Das muss man mal hinkriegen. Zehn Seiten nichts Neues. Eine Fleißarbeit aus dem Archiv. Die einzige wirkliche Neuigkeit sagt Kai Diekmann im Interview: dass nämlich der „Spiegel“ für den Sarrazin-Vorabdruck Geld gezahlt hat. Wenn man sich die nachfolgende „Spiegel“-Empörung über Sarrazin vor Augen hält, kann ich nur sagen: ein Abgrund an Heuchelei. Der „Spiegel“ stand immer „im Zweifel links“. Besonders gut stand er da zu Zeiten von Stefan Aust und Claus Jacobi – Letzterer ist ja heute ein hochgeschätzter „Bild“-Kolumnist. Aber vielleicht ist die Wahrheit viel simpler: dass nämlich „Spiegel“ mit dem „Bild“-Titel versucht, seine frühere Bedeutung wieder zu erlangen. „Bild“ ist am besten dann, wenn sie formuliert, was das Volk denkt. Siehe Sarrazin, siehe Guttenberg. Die deutsche Bevölkerung ist im Kopf ganz helle und bekommt gut mit, was im Lande passiert. Da geht es gar nicht um Rechtspopulismus, sondern nur um den gesundem Menschenverstand. Und Guttenberg ist der Brad Pitt unter den deutschen Politikern. Er hat Star-Format. Guttenberg ist viele Schlagzeilen wert. Mit Kampagne hat das überhaupt nichts zu tun.

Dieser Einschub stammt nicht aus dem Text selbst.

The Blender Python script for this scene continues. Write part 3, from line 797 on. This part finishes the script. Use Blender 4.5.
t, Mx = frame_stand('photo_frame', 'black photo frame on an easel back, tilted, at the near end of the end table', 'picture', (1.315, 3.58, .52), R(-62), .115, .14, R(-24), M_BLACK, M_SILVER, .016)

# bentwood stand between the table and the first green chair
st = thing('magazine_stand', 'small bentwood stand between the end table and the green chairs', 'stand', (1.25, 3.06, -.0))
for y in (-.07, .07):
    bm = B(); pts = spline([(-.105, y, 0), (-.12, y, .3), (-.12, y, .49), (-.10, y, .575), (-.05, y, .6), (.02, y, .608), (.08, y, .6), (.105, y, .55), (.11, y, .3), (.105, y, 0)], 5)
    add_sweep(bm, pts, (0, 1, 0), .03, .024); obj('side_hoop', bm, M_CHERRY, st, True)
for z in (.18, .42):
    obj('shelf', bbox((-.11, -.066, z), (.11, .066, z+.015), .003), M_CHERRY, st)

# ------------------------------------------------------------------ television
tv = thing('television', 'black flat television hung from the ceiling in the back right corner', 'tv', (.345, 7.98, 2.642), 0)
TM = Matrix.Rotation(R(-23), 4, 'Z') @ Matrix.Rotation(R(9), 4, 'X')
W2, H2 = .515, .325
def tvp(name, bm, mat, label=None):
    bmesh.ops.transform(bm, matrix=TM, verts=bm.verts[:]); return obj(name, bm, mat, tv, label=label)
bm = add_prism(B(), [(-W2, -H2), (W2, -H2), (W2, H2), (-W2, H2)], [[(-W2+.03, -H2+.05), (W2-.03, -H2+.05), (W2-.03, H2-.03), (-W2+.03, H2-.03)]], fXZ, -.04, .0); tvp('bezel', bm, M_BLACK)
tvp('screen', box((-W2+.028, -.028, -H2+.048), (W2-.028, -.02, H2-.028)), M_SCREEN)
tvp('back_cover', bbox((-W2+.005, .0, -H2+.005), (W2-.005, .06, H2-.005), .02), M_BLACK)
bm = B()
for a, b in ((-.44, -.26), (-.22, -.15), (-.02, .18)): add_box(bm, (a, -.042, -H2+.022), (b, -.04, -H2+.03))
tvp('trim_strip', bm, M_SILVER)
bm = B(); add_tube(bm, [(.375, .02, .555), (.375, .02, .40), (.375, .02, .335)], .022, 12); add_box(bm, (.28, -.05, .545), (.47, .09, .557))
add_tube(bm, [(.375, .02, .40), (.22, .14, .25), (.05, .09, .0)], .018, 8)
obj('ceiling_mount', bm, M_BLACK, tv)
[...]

Der „Spiegel“ hat sich am Montag auf Anfrage zur Kritik geäußert, das Buch „Deutschland schafft sich ab“ von Thilo Sarrazin in der „Spiegel“-Ausgabe 34/2010 im Schulterschluss mit der „Bild“ veröffentlicht zu haben. „Es gab keinen Schulterschluss mit der ,Bild’-Zeitung. Es war unsere eigene Entscheidung, den Text abzudrucken, eine Absprache mit der ,Bild’-Zeitung gab es nicht“, sagt „Spiegel“-Sprecher Hans-Ulrich Stoldt. „Es wäre in der Tat vielleicht besser gewesen, den Text redaktionell gründlicher einzuführen. Dieses ist mit der dann folgenden Debatte im ,Spiegel’ geschehen.“ 8000 Euro seien als Honorar gezahlt worden.